Many questions, here are some answers:
Your .emacs can exist many places, it depends, read here. In short try C-x C-f .emacs, or check the value of the variable 'user-init-file (C-h v user-init-file).
I think the command you want is something along the lines of this:
(require 'comint) ; this does require comint
(defun cygwin ()
"do what i want for cygwin"
(interactive)
(let ((buffer (get-buffer-create (generate-new-buffer-name "cygwin"))))
(pop-to-buffer buffer)
(unless (comint-check-proc buffer)
(apply 'make-comint-in-buffer (buffer-name buffer) buffer "c:/cygwin/Cygwin.bat"
nil
nil)
(ansi-color-for-comint-mode-on)
(set-buffer-process-coding-system 'undecided-unix 'undecided-unix))))
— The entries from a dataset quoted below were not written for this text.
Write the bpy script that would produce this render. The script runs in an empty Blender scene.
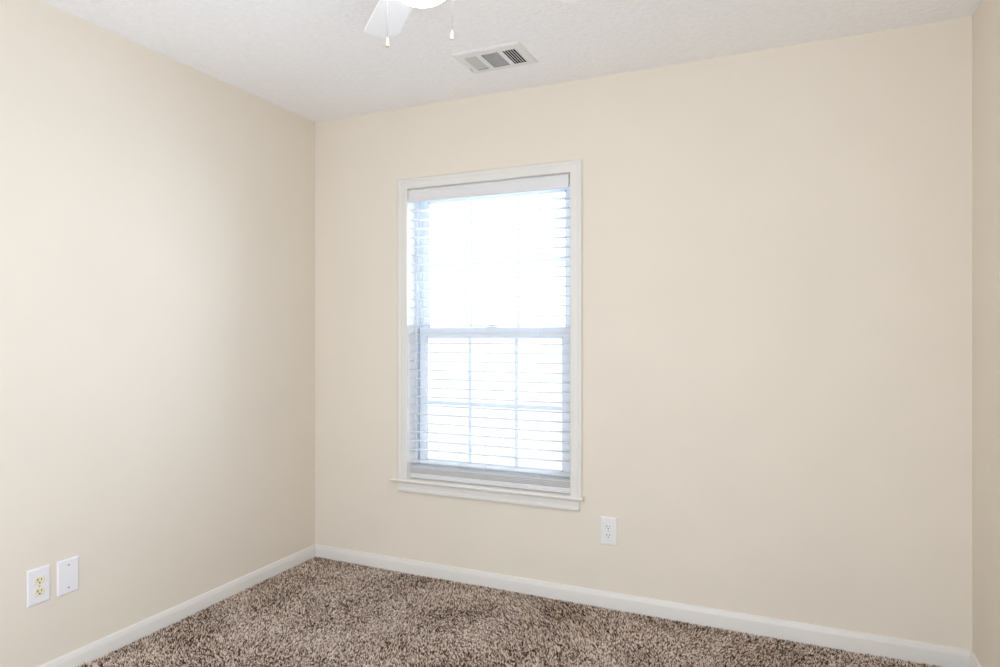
import bpy, bmesh, math, random
import numpy as np
from mathutils import Vector, Matrix

PI = math.pi
random.seed(4)
sc = bpy.context.scene
C = sc.collection

# ------------------------------------------------------------------ camera, sky, exposure
cam_d = bpy.data.cameras.new('camera')
cam_d.sensor_width = 36.0
cam_d.lens = 660.0 / 1000.0 * 36.0
cam_d.clip_start = 0.02
cam = bpy.data.objects.new('camera', cam_d)
C.objects.link(cam)
cam.location = (2.439, -2.954, 1.26)
cam.rotation_euler = (PI / 2, 0, math.radians(23.9))
sc.camera = cam

world = bpy.data.worlds.new('overcast_sky')
sc.world = world
world.use_nodes = True
wn, wl = world.node_tree.nodes, world.node_tree.links
wn.clear()
w_out = wn.new('ShaderNodeOutputWorld')
w_bg = wn.new('ShaderNodeBackground')
w_tc = wn.new('ShaderNodeTexCoord')
w_sep = wn.new('ShaderNodeSeparateXYZ')
w_map = wn.new('ShaderNodeMapRange')
w_map.inputs['From Min'].default_value = 0.10
w_map.inputs['From Max'].default_value = 0.60
w_mix = wn.new('ShaderNodeMix')
w_mix.data_type = 'RGBA'
SKY_FILL = (2.58, 2.76, 3.07, 1)       # fill light added for the two openings behind and beside the camera
SKY_YARD = (9.0, 10.6, 12.7, 1)         # overcast sky outside the window
w_mix.inputs[6].default_value = SKY_FILL
w_mix.inputs[7].default_value = SKY_YARD
wl.new(w_tc.outputs['Generated'], w_sep.inputs[0])
wl.new(w_sep.outputs['Y'], w_map.inputs['Value'])
wl.new(w_map.outputs[0], w_mix.inputs[0])
# sky dimmed behind the window view, brightened on the right to light the walls
w_side = wn.new('ShaderNodeMapRange')
w_side.interpolation_type = 'SMOOTHSTEP'
w_side.inputs['From Min'].default_value = -0.30
w_side.inputs['From Max'].default_value = 0.35
w_sky = wn.new('ShaderNodeMix')
w_sky.data_type = 'RGBA'
w_sky.inputs[6].default_value = (1.95, 2.2, 2.45, 1)
w_sky.inputs[7].default_value = SKY_YARD
wl.new(w_sep.outputs['X'], w_side.inputs['Value'])
wl.new(w_side.outputs[0], w_sky.inputs[0])
wl.new(w_sky.outputs[2], w_mix.inputs[7])
wl.new(w_mix.outputs[2], w_bg.inputs['Color'])
w_bg.inputs['Strength'].default_value = 1.0
wl.new(w_bg.outputs[0], w_out.inputs[0])

vs = sc.view_settings
sc.display_settings.display_device = 'sRGB'
vs.view_transform = 'Standard'
vs.look = 'None'
vs.gamma = 1.0
vs.use_curve_mapping = False
vs.exposure = 0.05
sc.cycles.max_bounces = 16
sc.cycles.diffuse_bounces = 10
sc.cycles.transparent_max_bounces = 16
sc.cycles.use_denoising = True

ROOM_W, ROOM_D, ROOM_H, WT = 3.05, 3.16, 2.44, 0.14
OPEN_X0, OPEN_X1, OPEN_Z = 0.35, 2.95, 2.15      # unseen opening behind the camera, added to let in fill light
SIDE_Y0, SIDE_Y1, SIDE_Z = -3.00, -2.15, 2.15     # unseen opening in the right-hand wall, added to light the left wall
WX0, WX1, WZ0, WZ1 = 0.604, 1.491, 0.505, 2.012  # clear window opening


def portal(name, loc, rot, sx, sy):
    l = bpy.data.lights.new(name, 'AREA')
    l.shape = 'RECTANGLE'
    l.size, l.size_y = sx, sy
    l.cycles.is_portal = True
    o = bpy.data.objects.new(name, l)
    o.location = loc
    o.rotation_euler = rot
    C.objects.link(o)


portal('window_daylight', ((WX0 + WX1) / 2, WT + 0.06, (WZ0 + WZ1) / 2), (-PI / 2, 0, 0), WX1 - WX0 + 0.1, WZ1 - WZ0 + 0.1)
portal('rear_fill_portal', ((OPEN_X0 + OPEN_X1) / 2, -ROOM_D - WT, OPEN_Z / 2), (PI / 2, 0, 0), OPEN_X1 - OPEN_X0, OPEN_Z)  # portal for the opening added behind the camera as fill
portal('side_fill_portal', (ROOM_W + WT, (SIDE_Y0 + SIDE_Y1) / 2, SIDE_Z / 2), (0, PI / 2, 0), SIDE_Z, SIDE_Y1 - SIDE_Y0)  # portal for the added side opening that fills the left wall


# ------------------------------------------------------------------ materials
def mat(name, col, rough=0.5, spec=0.3, metal=0.0, noise=None, bump=None, transl=0.0):
    m = bpy.data.materials.new(name)
    m.use_nodes = True
    n, l = m.node_tree.nodes, m.node_tree.links
    b = n['Principled BSDF']
    b.inputs['Base Color'].default_value = (*col, 1)
    b.inputs['Roughness'].default_value = rough
    b.inputs['Specular IOR Level'].default_value = spec
    b.inputs['Metallic'].default_value = metal
    tc = n.new('ShaderNodeTexCoord')
    if noise:
        scale, amt = noise
        t = n.new('ShaderNodeTexNoise')
        t.inputs['Scale'].default_value = scale
        t.inputs['Detail'].default_value = 3
        r = n.new('ShaderNodeValToRGB')
        r.color_ramp.elements[0].position = 0.3
        r.color_ramp.elements[1].position = 0.7
        r.color_ramp.elements[0].color = (*[c * (1 - amt) for c in col], 1)
        r.color_ramp.elements[1].color = (*[min(1, c * (1 + amt)) for c in col], 1)
        l.new(tc.outputs['Object'], t.inputs['Vector'])
        l.new(t.outputs['Fac'], r.inputs[0])
        l.new(r.outputs[0], b.inputs['Base Color'])
    if bump:
        scale, strength, dist = bump
        t = n.new('ShaderNodeTexNoise')
        t.inputs['Scale'].default_value = scale
        t.inputs['Detail'].default_value = 4
        k = n.new('ShaderNodeBump')
        k.inputs['Strength'].default_value = strength
        k.inputs['Distance'].default_value = dist
        l.new(tc.outputs['Object'], t.inputs['Vector'])
        l.new(t.outputs['Fac'], k.inputs['Height'])
        l.new(k.outputs[0], b.inputs['Normal'])
    if transl:
        tr = n.new('ShaderNodeBsdfTranslucent')
        tr.inputs['Color'].default_value = (*col, 1)
        mx = n.new('ShaderNodeMixShader')
        mx.inputs[0].default_value = transl
        l.new(b.outputs[0], mx.inputs[1])
        l.new(tr.outputs[0], mx.inputs[2])
        l.new(mx.outputs[0], n['Material Output'].inputs[0])
    return m


M = {}
M['wall'] = mat('beige_wall_paint', (0.758, 0.698, 0.602), 0.7, 0.1, noise=(3.0, 0.012), bump=(220, 0.06, 0.002))
M['ceiling'] = mat('textured_ceiling_paint', (0.90, 0.905, 0.91), 0.9, 0.1, noise=(45, 0.02), bump=(55, 0.5, 0.010))
M['trim'] = mat('white_trim_paint', (0.735, 0.718, 0.675), 0.35, 0.4, noise=(6, 0.01))
M['vinyl'] = mat('white_vinyl', (0.82, 0.86, 0.90), 0.4, 0.4, noise=(9, 0.01), transl=0.12)
M['jamb'] = mat('white_jamb_paint', (0.84, 0.84, 0.83), 0.45, 0.3, noise=(7, 0.01))
M['slat'] = mat('white_blind_slats', (0.86, 0.86, 0.86), 0.45, 0.35, noise=(8, 0.008), transl=0.2)
M['valance'] = mat('white_blind_valance', (0.72, 0.72, 0.72), 0.5, 0.3, noise=(8, 0.008))
M['cord'] = mat('white_cord', (0.75, 0.75, 0.74), 0.8, 0.1, noise=(60, 0.04))
M['plate'] = mat('white_cover_plate', (0.80, 0.80, 0.83), 0.35, 0.45, noise=(12, 0.008))
M['plate_b'] = mat('white_wall_plate', (0.78, 0.78, 0.77), 0.35, 0.45, noise=(12, 0.008))
M['ivory'] = mat('ivory_plastic', (0.80, 0.74, 0.52), 0.4, 0.4, noise=(30, 0.02))
M['slot'] = mat('dark_slot', (0.05, 0.04, 0.03), 0.7, 0.2, noise=(40, 0.1))
M['screw'] = mat('painted_screw_head', (0.58, 0.58, 0.60), 0.45, 0.4, metal=0.2, noise=(60, 0.05))
M['register'] = mat('white_enamelled_steel', (0.78, 0.78, 0.77), 0.4, 0.4, noise=(15, 0.01))
M['duct'] = mat('dark_duct_lining', (0.035, 0.033, 0.03), 0.9, 0.1, noise=(20, 0.2))
M['fan'] = mat('white_fan_enamel', (0.90, 0.925, 0.95), 0.35, 0.4, noise=(10, 0.008))
M['chain'] = mat('nickel_chain', (0.24, 0.23, 0.21), 0.6, 0.2, metal=0.0, noise=(80, 0.05))
M['fob'] = mat('pale_wooden_fob', (0.62, 0.52, 0.40), 0.4, 0.4, noise=(50, 0.04))
M['fob_white'] = mat('white_porcelain_fob', (0.66, 0.64, 0.60), 0.3, 0.5, noise=(50, 0.02))
M['brass'] = mat('sash_lock_metal', (0.75, 0.75, 0.74), 0.35, 0.5, noise=(30, 0.03))

gm = bpy.data.materials.new('frosted_lit_globe')
gm.use_nodes = True
n, l = gm.node_tree.nodes, gm.node_tree.links
b = n['Principled BSDF']
b.inputs['Base Color'].default_value = (0.9, 0.89, 0.86, 1)
b.inputs['Roughness'].default_value = 0.35
t = n.new('ShaderNodeTexNoise')
t.inputs['Scale'].default_value = 25
r = n.new('ShaderNodeValToRGB')
r.color_ramp.elements[0].color = (1.0, 0.97, 0.92, 1)
r.color_ramp.elements[1].color = (1.0, 0.98, 0.94, 1)
l.new(t.outputs['Fac'], r.inputs[0])
l.new(r.outputs[0], b.inputs['Emission Color'])
b.inputs['Emission Strength'].default_value = 20.0
M['globe'] = gm


def see_through(name, col, keep, gloss):
    """A sheet that lets a share of the light straight through: glass, insect screen."""
    m = bpy.data.materials.new(name)
    m.use_nodes = True
    n, l = m.node_tree.nodes, m.node_tree.links
    n.remove(n['Principled BSDF'])
    tr = n.new('ShaderNodeBsdfTransparent')
    tr.inputs['Color'].default_value = (*col, 1)
    if gloss:
        g = n.new('ShaderNodeBsdfGlossy')
        g.inputs['Roughness'].default_value = 0.02
        fr = n.new('ShaderNodeFresnel')
        fr.inputs['IOR'].default_value = 1.25
        fac = fr.outputs[0]
    else:
        # fine woven mesh: an even grey veil, the threads far too small to resolve
        tr.inputs['Color'].default_value = (keep, keep, keep, 1)
        l.new(tr.outputs[0], n['Material Output'].inputs[0])
        return m
    mx = n.new('ShaderNodeMixShader')
    l.new(fac, mx.inputs[0])
    l.new(tr.outputs[0], mx.inputs[1])
    l.new(g.outputs[0], mx.inputs[2])
    l.new(mx.outputs[0], n['Material Output'].inputs[0])
    return m


M['glass'] = see_through('window_glass', (0.98, 0.99, 1.0), 1, True)
M['screen'] = see_through('insect_screen_mesh', (1, 1, 1), 0.80, False)


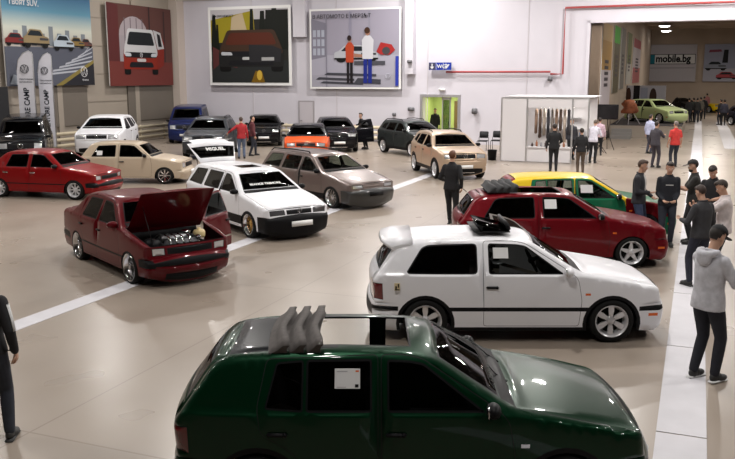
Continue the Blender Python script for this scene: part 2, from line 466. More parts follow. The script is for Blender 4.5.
# ------------------------------------------------------------------ car shapes
def clampx(P): return P
HATCH = [(1.96,.17),(2.05,.23),(2.08,.42),(2.06,.52),(1.99,.57),(1.96,.70,.05),(1.86,.785,.12),(1.38,.885,.3),(.95,.95),(.80,.985,.03),(.16,1.36,.12),(-.15,1.395,.2),(-.9,1.40,.3),(-1.42,1.365,.2),(-1.62,1.305,.08),(-1.86,.96,.08),(-1.94,.86),(-1.96,.58,.03),(-2.01,.53,.03),(-2.02,.36),(-1.95,.21),(-1.9,.17)]
SEDAN = [(1.93,.2),(2.0,.24),(2.06,.40),(2.05,.50),(1.94,.54),(1.92,.70,.03),(1.87,.77),(1.38,.87,.3),(.98,.925),(.83,.96,.03),(.30,1.335,.1),(.02,1.385,.2),(-.62,1.395,.2),(-.98,1.36,.1),(-1.1,1.32,.06),(-1.50,1.0,.06),(-1.72,.975),(-2.10,.945,.08),(-2.19,.86,.05),(-2.22,.57,.03),(-2.29,.52,.03),(-2.28,.36),(-2.2,.24),(-2.15,.2)]
SMALL = [(1.84,.2),(1.88,.25),(1.95,.37),(1.94,.46),(1.85,.49),(1.83,.70,.03),(1.77,.765),(1.3,.85,.3),(.88,.90),(.74,.93,.03),(.27,1.325,.1),(0,1.375,.2),(-.7,1.385,.2),(-1.18,1.35,.1),(-1.31,1.30,.05),(-1.60,.93,.06),(-1.66,.85),(-1.68,.53,.03),(-1.76,.48,.03),(-1.76,.36),(-1.7,.24),(-1.65,.2)]
WAGON = [(2.10,.18),(2.17,.23),(2.21,.42),(2.19,.52),(2.12,.56),(2.09,.68,.04),(2.02,.74,.06),(1.45,.87,.3),(1.02,.935),(.88,.97,.03),(.22,1.355,.12),(-.1,1.41,.2),(-1.0,1.43,.3),(-1.85,1.405,.2),(-2.0,1.355,.06),(-2.22,.97,.08),(-2.28,.9),(-2.30,.58,.03),(-2.35,.53,.03),(-2.35,.36),(-2.28,.21),(-2.22,.18)]
SUV = [(1.93,.27),(2.01,.33),(2.05,.50),(2.05,.62),(2.03,.70),(2.0,.86,.08),(1.90,.95,.12),(1.42,1.035,.3),(1.06,1.08),(.90,1.12,.03),(.28,1.49,.15),(-.1,1.56,.3),(-.9,1.575,.3),(-1.45,1.54,.2),(-1.68,1.48,.06),(-1.92,1.11,.08),(-1.98,1.02),(-2.0,.72,.05),(-2.05,.62,.05),(-2.04,.45),(-1.96,.32),(-1.9,.27)]
VAN = [(2.33,.26),(2.41,.34),(2.44,.50),(2.43,.62),(2.41,.72),(2.36,.95,.08),(2.25,1.07,.1),(1.98,1.14,.2),(1.78,1.19),(1.66,1.25,.03),(.98,1.83,.15),(.6,1.93,.3),(-.8,1.97,.3),(-2.2,1.96,.2),(-2.33,1.88,.08),(-2.42,1.25,.08),(-2.44,1.1),(-2.45,.7,.05),(-2.47,.62,.05),(-2.46,.45),(-2.4,.32),(-2.33,.26)]
DPROF = dict(HATCH=HATCH, SEDAN=SEDAN, SMALL=SMALL, WAGON=WAGON, SUV=SUV, VAN=VAN)
def scaled(P, sx, sz): return [(p[0] * sx, p[1] * sz) + tuple(p[2:]) for p in P]

def std_top(c, glass, rearglass=None, hood=None, gate=None, lampm=None, grille=BLACKP, bump=None, rbump=None, notch=False, bstrip=False, tint=.91, hl=(4.35, 5.6, .60, .97), grt=.52):
    k = 1 if notch else 0
    if bump: c.top('front_bumper', bump, [(0, -2), (3.85, -2), (3.85, 2), (0, 2)])
    if rbump: c.top('rear_bumper', rbump, [(17.25 + k, -2), (21 + 2 * k, -2), (21 + 2 * k, 2), (17.25 + k, 2)])
    if bstrip:
        c.top('front_bumper', BLACKP, [(2.3, -2), (3.0, -2), (3.0, 2), (2.3, 2)])
        c.top('front_bumper', BLACKP, [(.6, -.75), (1.5, -.75), (1.5, .75), (.6, .75)])
        c.top('rear_bumper', BLACKP, [(18 + k, -2), (18.8 + k, -2), (18.8 + k, 2), (18 + k, 2)])
    c.top('grille', grille, [(hl[0] + .05, -grt), (hl[1] - .1, -grt), (hl[1] - .1, grt), (hl[0] + .05, grt)], gap=.008)
    for sg in (1, -1):
        a, b = sorted((sg * hl[2], sg * hl[3]))
        c.top('headlight', lampm or LAMP, [(hl[0], a), (hl[1], a), (hl[1], b), (hl[0], b)], gap=.012)
    c.top('hood', hood, [(5.75, -.985), (8.75, -.985), (8.75, .985), (5.75, .985)], gap=.008)
    c.top('body', BLACKP, [(8.78, -.93), (9.12, -.95), (9.12, .95), (8.78, .93)])
    c.top('windshield', glass, [(9.14, -tint - .03), (9.93, -tint - .01), (9.93, tint + .01), (9.14, tint + .03)], seal=.022)
    if gate is not None:
        if notch: c.top('trunk_lid', gate, [(15.4, -.93), (18.6, -.93), (18.6, .93), (15.4, .93)], gap=.008)
        else: c.top('tailgate', gate, [(13.45, -.95), (17.15, -.95), (17.15, .95), (13.45, .95)], gap=.008)
    if rearglass: c.top('rear_window', rearglass, [(14.08, -.86), (14.95, -.9), (14.95, .9), (14.08, .86)], seal=.022)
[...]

Note: I directly ran the process Cygwin.bat instead of running shell and then starting that batch program. I believe the effect is the same, and more straight forward. I did choose the easy way out for naming the buffer (using 'generate-new-buffer-name) - you'll want to customize to what you want.
You can dump the above command in your .emacs easiest by doing the C-x C-f .emacs and pasting it in the buffer that gets opened up. Save it and restart (or do M-x eval-defun when your cursor is in the body of that command. Then M-x cygwin will run the command.